15 Jul 10 ways to write smarter
We all benefit from being more time effective and cost efficient. Here are ten tips on how to make your writing day run smoother.
- Know what you are going to write before you sit at your desk. If you’re working on a novel this can mean finishing halfway through a scene so you know instantly where to pick up from the day before.
- Listen to your biorhythms. If you write better first thing then no emails before you’ve done your 1000 words. Don’t start something new in the groggy mid-afternoon period, do research instead.
- Have regular breaks. Research shows that sitting is the new smoking – our sedentary lifestyle is literally killing us. Try the pomodoro technique. Answer phone calls standing up. Have a proper lunchbreak.
- Make priority lists to plan your day if you’ve got so much to do and don’t know where to start.
- Prefer mindmaps? Write them out with coloured pens or use one of the many software programs like Novamind.
- Get to grips with Scrivener for big writing projects. I know I’ve said it before – that’s because it works. It will save you time sifting through Word documents trying to find that one para you know you’ve written.
- Give yourself personal deadlines – very helpful if you’re working on a book.
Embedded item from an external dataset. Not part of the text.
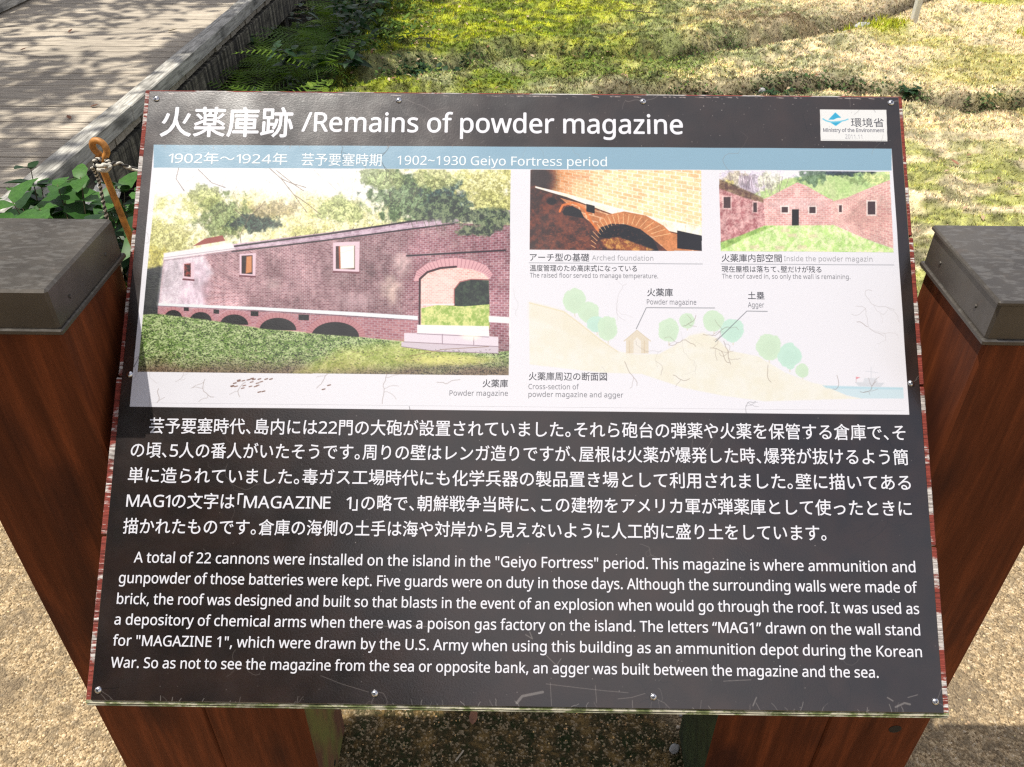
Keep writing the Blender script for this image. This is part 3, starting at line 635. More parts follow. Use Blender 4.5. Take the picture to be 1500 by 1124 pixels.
def bricks(top, bot, n, asp, c1, c2, mort, soft=.14, mul=None):
    """brickwork between two receding lines top(x), bot(x): n courses"""
    (tx0, ty0, tx1, ty1), (bx0, by0, bx1, by1) = top, bot
    def fn(X, Y):
        T = ty0+(ty1-ty0)*(X-tx0)/(tx1-tx0); B = by0+(by1-by0)*(X-bx0)/(bx1-bx0); h = np.maximum(B-T, 1)
        s = (Y-T)/h*n; row = np.floor(s); k = (by1-by0)/(bx1-bx0)-(ty1-ty0)/(tx1-tx0)
        t_ = (np.log(h)/k if abs(k) > 1e-3 else X/h)*n/asp + .5*(row % 2); col = np.floor(t_)
        r = _PERM[row.astype(int) & 255, col.astype(int) & 255]
        C_ = np.array(c1, np.float32)+(np.array(c2, np.float32)-np.array(c1, np.float32))*r[..., None]
        fs = s-row; ft = t_-col; m_ = np.maximum(sstep(soft, 0, np.minimum(fs, 1-fs)), sstep(soft*.7, 0, np.minimum(ft, 1-ft)*1.0))
        C_ = C_+(np.array(mort, np.float32)-C_)*m_[..., None]
        if mul is not None: C_ = C_*mul(X, Y)[..., None]
        return C_
    return fn
def arch(cx, y0, w, h, n=16): return [(cx+w/2*math.cos(math.pi*k/n), y0-h*math.sin(math.pi*k/n)) for k in range(n+1)]

# panel ground: very dark brown-black film, faintly mottled
IMG[:] = (rgb(30, 28, 29)+(rgb(58, 43, 38)-rgb(30, 28, 29))*fbm(UU*30, VV*30, 4)[..., None]).astype(np.float32)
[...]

If necessary do a spreadsheet with dates on when you will finish sections/chapters by.
- Clean your desk. It makes a difference to how you feel when you sit down. You’ll find things you’ve forgotten that might be useful.
- Meet up with fellow writers once a month to swap ideas, to read each other’s work, to have a moan, to inspire each other.
- Avoid social media when you are writing. No Facebook, no Twitter, none of it. Make use of the ‘focus’ option in Microsoft Word: View > Focus (Scrivener has a similar tool) which blacks out everything else on your desktop. Then dedicate a particular time of day to virtual connectivity – perhaps during the 3pm blues over a cuppa.